Este acontecimiento puede parecernos lejano, pero es mucho más cercano de lo que nos imaginamos. Cuando celebramos también a nuestra Madre del cielo no solo la alabamos en la gloria y la invocamos en su ayuda, sino que nos recuerda el destino al que todos estamos llamados: la morada eterna. La Virgen María es aquella primera discípula del Señor, quien ha dicho “sí” a la obra de salvación siendo la Madre del Dios encarnado (cf. Lc 1,36), se ha puesto en camino a servir (Lc 1, 39-56) y se ha mantenido fiel al plan de Dios, al punto de estar en pie bajo la cruz de su Hijo (cf. Jn 19,25). Por su humildad, disposición y apertura al plan de Dios, vivió con fe, esperanza, caridad, obediencia haciendo ya de su vida un cielo en la tierra. Su destino se encontraba en Dios. Por tanto, como dice san Germán «era necesario que la madre de la Vida compartiera la morada de la Vida».  

Toda la vida de la Virgen María se encaminó hacia la meta, la plenitud, al cielo. Por eso, cuando la celebramos recordamos también nuestro destino. Posiblemente puedas pensar: “el cielo es solo para los santos”, “para ella fue fácil, era la Madre de Dios”. No te desalientes ni menosprecies.

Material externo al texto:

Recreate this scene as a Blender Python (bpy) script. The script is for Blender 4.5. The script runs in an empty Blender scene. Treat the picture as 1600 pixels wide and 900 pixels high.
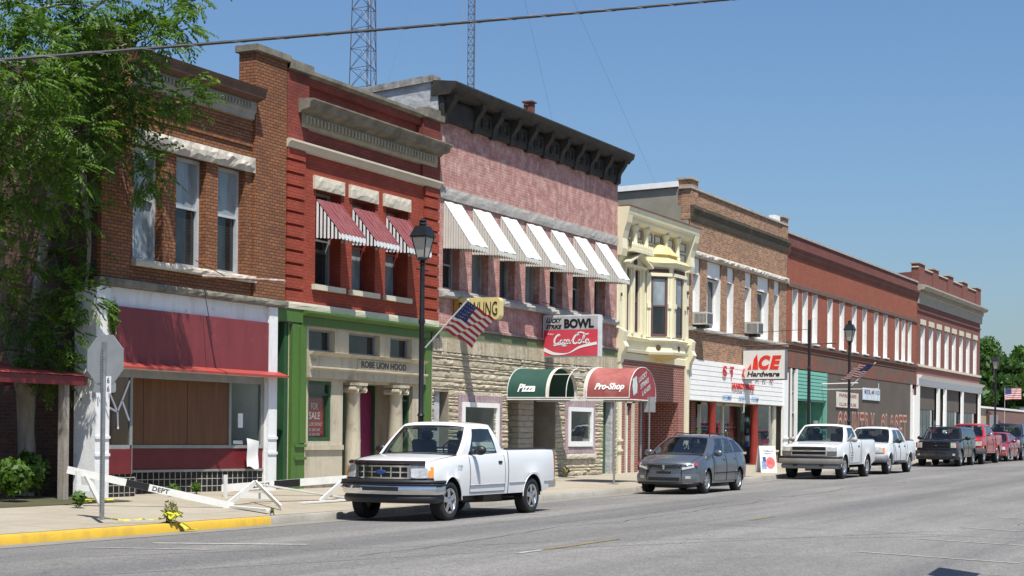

Ella nos recuerda el grandísimo amor que Dios nos tiene; se dejó amar por Él y fue recompensada con la plenitud de la felicidad al ser la primera, luego de Jesús, en alcanzar la resurrección de la carne. También, cuando la contemplamos subir al cielo nos recuerda lo valioso de nuestra propia vida, alma y cuerpo, la dignidad inigualable de hijos de Dios. Todos estamos llamados a vivir esa misma meta. Un día, acabará nuestro paso por este mundo, así como un día será glorificado nuestro cuerpo donde seremos plenamente felices. Si tenemos como destino el cielo, todas nuestras acciones, pensamientos, lo creas o no, irán en la misma línea. Por eso, ¿para dónde vas?